Reporting
Fight for Gender Equality Continues with New HERvotes Campaign
Secretary of Labor Hilda Solis, pictured speaking at a Center for American Progress event, applauded the successes of American women in a statement commemorating Women’s Equality Day, saying “it is women who are leading this country back” as the U.S. draws down from two wars and recovers from an economic recession.
This week, I’m especially proud to be a woman.
Today marks the 91stanniversary of the ratification of the Nineteenth Amendment, the groundbreaking Constitutional amendment that gave women equal rights at the polling booths.
To celebrate this year’s anniversary—deemed Women’s Equality Day—an impressive coalition of women’s rights organizations have joined to launch HERvotes, an effort kicked off earlier this week to help protect women's Health and Economic Rights (HER rights) through purposeful voting at the polls.
Kristin Rowe-Finkbeiner, executive director and co-founder of family issues group MomsRising, described the initiative as an effort "urging women and mothers across the nation to vote [because] it's time to stop attacks on women's economic and health security."
“Our nation didn't become strong by putting families last,” Rowe-Finkbeiner says. “For the good of our nation, it's time to stop attacks on women's economic and health security.”
HERvotes has published a list of ten specific women's rights advances that are under attack. Those include the same right granted under the Nineteenth Amendment—the right to vote—which is being threatened by pieces of voter ID legislation that unfairly target women.
(Map: Has Your State Passed a Voter ID Law?)
Other threats to women’s rights include the upcoming expiration of the Violence Against Women Act, legislation to criminalize abortions, and rulings that have weakened employment discrimination laws.
Joan Entmacher, vice president of the National Women’s Law Center noted that "women have yet to achieve economic equality.”
“But the long and continuing fight for women's rights has produced real gains—and they're now under attack,” said Entmacher, also a member of the HERvotes campaign, which will last through the November 2012 election.
America’s come a long way since 1920, when women gained the right to vote.

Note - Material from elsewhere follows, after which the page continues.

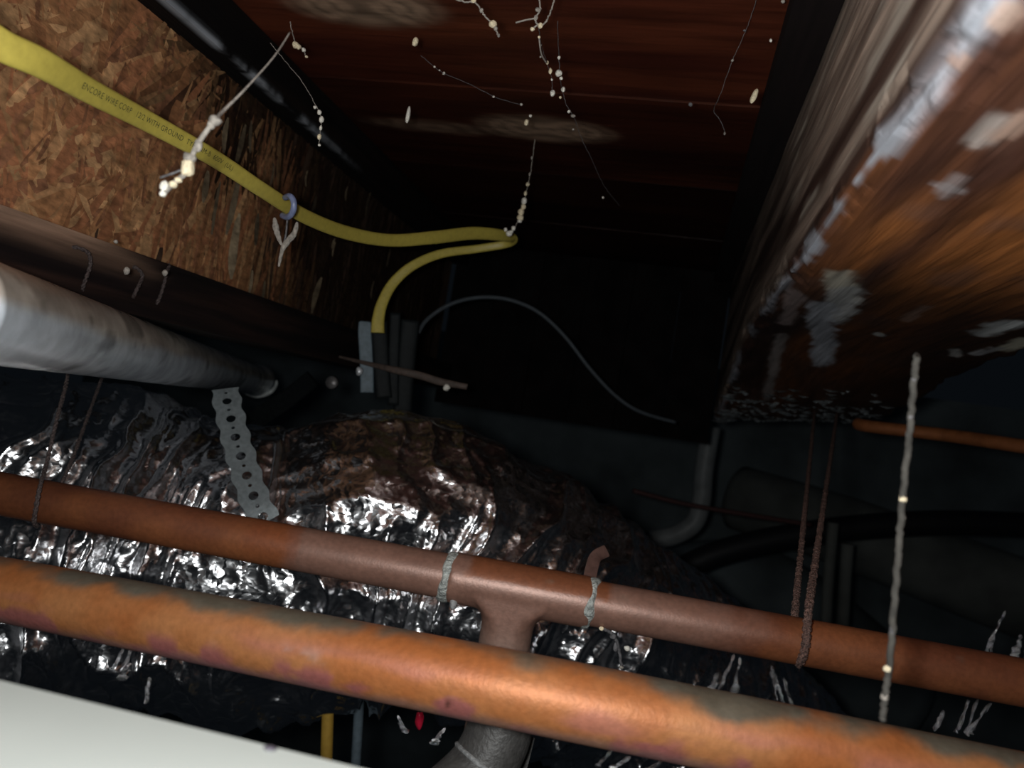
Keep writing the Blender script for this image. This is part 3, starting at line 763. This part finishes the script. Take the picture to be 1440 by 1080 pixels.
# ================================================================== far background
def far():
    def t(name, K, r, m, lab, cat, n=8, **kw):
        o = tube(name, smooth_path([P(*k) for k in K], n), r, m, None, **kw); tag(o, lab, cat); return o
    t('vertical_drain_pipe', [(1000, 600, 1.55), (990, 660, 1.55), (986, 705, 1.55), (976, 735, 1.55), (950, 752, 1.55), (915, 760, 1.55)], .019, M['pvc'], 'pale vertical pipe with a bend in the dark background beside the beam end', 'pipe', seg=20)
    t('black_hose', [(960, 800, 1.5), (1010, 778, 1.5), (1090, 758, 1.5), (1200, 742, 1.5), (1330, 735, 1.5), (1480, 740, 1.5)], .024, M['black'], 'thick black hose arching through the dark background at the right', 'hose', seg=20)
    t('round_far_duct', [(1040, 700, 2.2), (1180, 745, 2.0), (1300, 790, 1.9), (1420, 835, 1.8), (1560, 880, 1.7)], .09, M['farduct'], 'dim grey round duct in the background at the right', 'duct', seg=40)
    t('large_far_duct', [(760, 790, 2.3), (900, 850, 2.2), (1060, 850, 2.15), (1250, 1000, 2.1)], .16, M['wall'], 'very dim large grey duct behind the hanger wires', 'duct', seg=48)
    t('thin_far_wire', [(890, 690, 1.3), (960, 708, 1.3), (1040, 722, 1.3), (1140, 738, 1.3)], .004, mat('dark_red_wire', (.06, .02, .018), rough=.6), 'thin dark red wire crossing the dark background', 'wire', seg=10)
    t('far_upright', [(1172, 735, 1.35), (1166, 800, 1.35), (1160, 900, 1.35)], .0095, M['farduct'], 'dim upright rod behind the hanger wires, the left one of two', 'rod', seg=14)
    t('far_upright', [(1192, 765, 1.4), (1188, 820, 1.4), (1183, 910, 1.4)], .011, M['farduct'], 'dim upright rod behind the hanger wires, the right one of two', 'rod', seg=14)
    t('far_copper_pipe', [(1206, 596, .93), (1225, 600, .91), (1330, 612, .85), (1440, 628, .78), (1520, 640, .74), (1900, 697, .60)], .0072, M['redbrown'], 'orange copper pipe passing behind the timber beam at the right edge', 'pipe', seg=20)
    t('amber_cable', [(461, 960, .62), (461, 1000, .62), (459, 1070, .62), (458, 1130, .62)], .0048, M['amber'], 'short upright amber cable below the orange pipe', 'cable', seg=12)
    t('grey_upright_cable', [(506, 970, .66), (504, 1010, .66), (500, 1080, .66), (498, 1130, .66)], .0042, M['bluestrap'], 'dim blue-grey upright cable right of the amber cable', 'cable', seg=12)
    bm = bmesh.new(); blob(bm, P(590, 1012, .55), .0034, (.8, .8, 2.0), 2, 3); me = bpy.data.meshes.new('r'); bm.to_mesh(me); bm.free()
    tag(link('red_wire_cap', me, M['red'], None), 'small bright red plastic cap below the orange pipe', 'cap')
    # dark shelf of duct under everything at lower left
far()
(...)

At the time, a number of women turned to civil disobedience, including picketing the White House and going to jail. (Sound familiar?) Arguments against women’s right to vote were misogynistic, deeply personal, and dehumanizing to half of the population.
In an effort to bring humor to long, hard struggle, Alice Duer Miller mirrored their attacks like many good satirists—by applying the same logic to the idea of men’s suffrage in her 1915 tongue-in-cheek piece “Why We Don’t Want Men to Vote.”
Her parody included quips like “Because a man’s place is in the army” and “Because men are too emotional to vote. Their conduct at baseball games and political conventions shows this, while their innate tendency to appeal to force renders them unfit for government.”
Nearly a century later, the fight for equality isn’t over—but there are still successes to celebrate.
Secretary of Labor Hilda Solis, the first Hispanic woman to serve in a cabinet position, highlighted the growing number of women in U.S. leadership positions.
“Women now represent a record 17 members of the United States Senate, three justices on the Supreme Court, 74 generals in the U.S. armed forces and seven Cabinet-level positions in the most diverse presidential administration in American history,” she said in a statement. “One in four state legislators is now a woman, 71 women hold statewide elective office and more than half of the states have elected a woman governor.”
Obama officially declared today Women’s Equality Day, asking Americans to “celebrate the achievements of women and recommit ourselves to the goal of gender equality in this country.”